WORK TO COMPLETE: Leaving out every picture, copy the lines of the data exactly, from the first through the line containing "R = math.radians".

** START MATERIAL PROVIDED **

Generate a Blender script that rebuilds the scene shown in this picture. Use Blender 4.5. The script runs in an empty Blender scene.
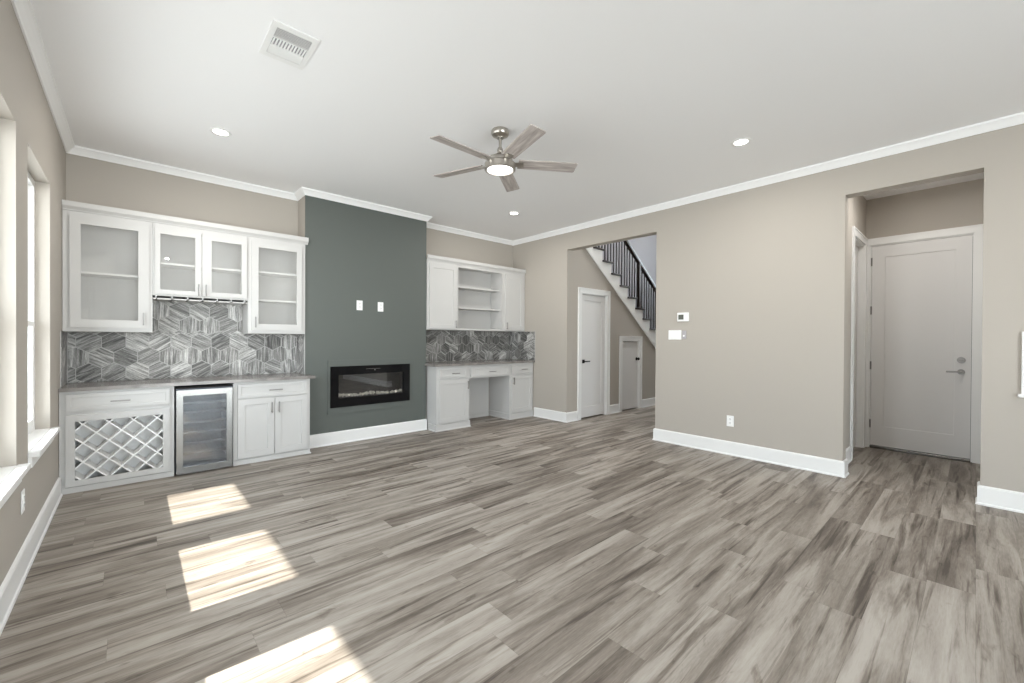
import bpy, bmesh, math, random
from mathutils import Vector, Matrix
random.seed(11)
S = bpy.context.scene
COL = S.collection
R = math.radians

# ------------------------------------------------------------------ camera
cam_data = bpy.data.cameras.new('camera')
cam = bpy.data.objects.new('camera', cam_data); COL.objects.link(cam)
cam_data.sensor_fit = 'HORIZONTAL'; cam_data.sensor_width = 36.0
cam_data.lens = 419.21 / 1024 * 36.0
cam_data.clip_start = 0.02; cam_data.clip_end = 200
cam.matrix_world = (Matrix.Translation((0, 0, 1.32)) @ Matrix.Rotation(R(-42.1188), 4, 'Z')
                    @ Matrix.Rotation(R(90 - .3422), 4, 'X') @ Matrix.Rotation(R(.3355), 4, 'Z'))
S.camera = cam

# ------------------------------------------------------------------ view, world, sun, lamps
S.view_settings.view_transform = 'Standard'
S.view_settings.look = 'None'
S.view_settings.gamma = 1.0
S.view_settings.use_curve_mapping = False
S.view_settings.exposure = 0.88
S.cycles.max_bounces = 12
S.cycles.diffuse_bounces = 8
S.cycles.glossy_bounces = 5
S.cycles.transparent_max_bounces = 16
S.cycles.sample_clamp_indirect = 8.0

SKY = 6.4          # brightness of the sky
SUN = 13.5
LAMP = 8.0        # watts of a recessed light
world = bpy.data.worlds.new('world'); S.world = world
world.use_nodes = True
wn = world.node_tree; wn.nodes.clear()
w_out = wn.nodes.new('ShaderNodeOutputWorld')
w_bg = wn.nodes.new('ShaderNodeBackground')
w_tc = wn.nodes.new('ShaderNodeTexCoord')
w_sep = wn.nodes.new('ShaderNodeSeparateXYZ')
w_map = wn.nodes.new('ShaderNodeMapRange')
w_ramp = wn.nodes.new('ShaderNodeValToRGB')
w_map.inputs['From Min'].default_value = -0.6; w_map.inputs['From Max'].default_value = 0.6
cr = w_ramp.color_ramp       # shaded ground close by, sunlit ground farther off, pale horizon, blue sky
cr.elements[0].position = 0.18; cr.elements[0].color = (.66, .68, .70, 1)
cr.elements[1].position = 0.95; cr.elements[1].color = (.70, .84, 1.0, 1)
for p_, c_ in ((.31, (1.66, 1.70, 1.76, 1)), (.46, (1.66, 1.70, 1.76, 1)), (.53, (1.40, 1.47, 1.56, 1)), (.75, (1.10, 1.22, 1.38, 1))):
    e = cr.elements.new(p_); e.color = c_
w_bg.inputs['Strength'].default_value = SKY
wn.links.new(w_tc.outputs['Generated'], w_sep.inputs[0])
wn.links.new(w_sep.outputs['Z'], w_map.inputs['Value'])
wn.links.new(w_map.outputs[0], w_ramp.inputs[0])
wn.links.new(w_ramp.outputs[0], w_bg.inputs['Color'])
wn.links.new(w_bg.outputs[0], w_out.inputs['Surface'])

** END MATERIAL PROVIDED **

ANSWER TO THE PROBLEM:
Generate a Blender script that rebuilds the scene shown in this picture. Use Blender 4.5. The script runs in an empty Blender scene.
import bpy, bmesh, math, random
from mathutils import Vector, Matrix
random.seed(11)
S = bpy.context.scene
COL = S.collection
R = math.radians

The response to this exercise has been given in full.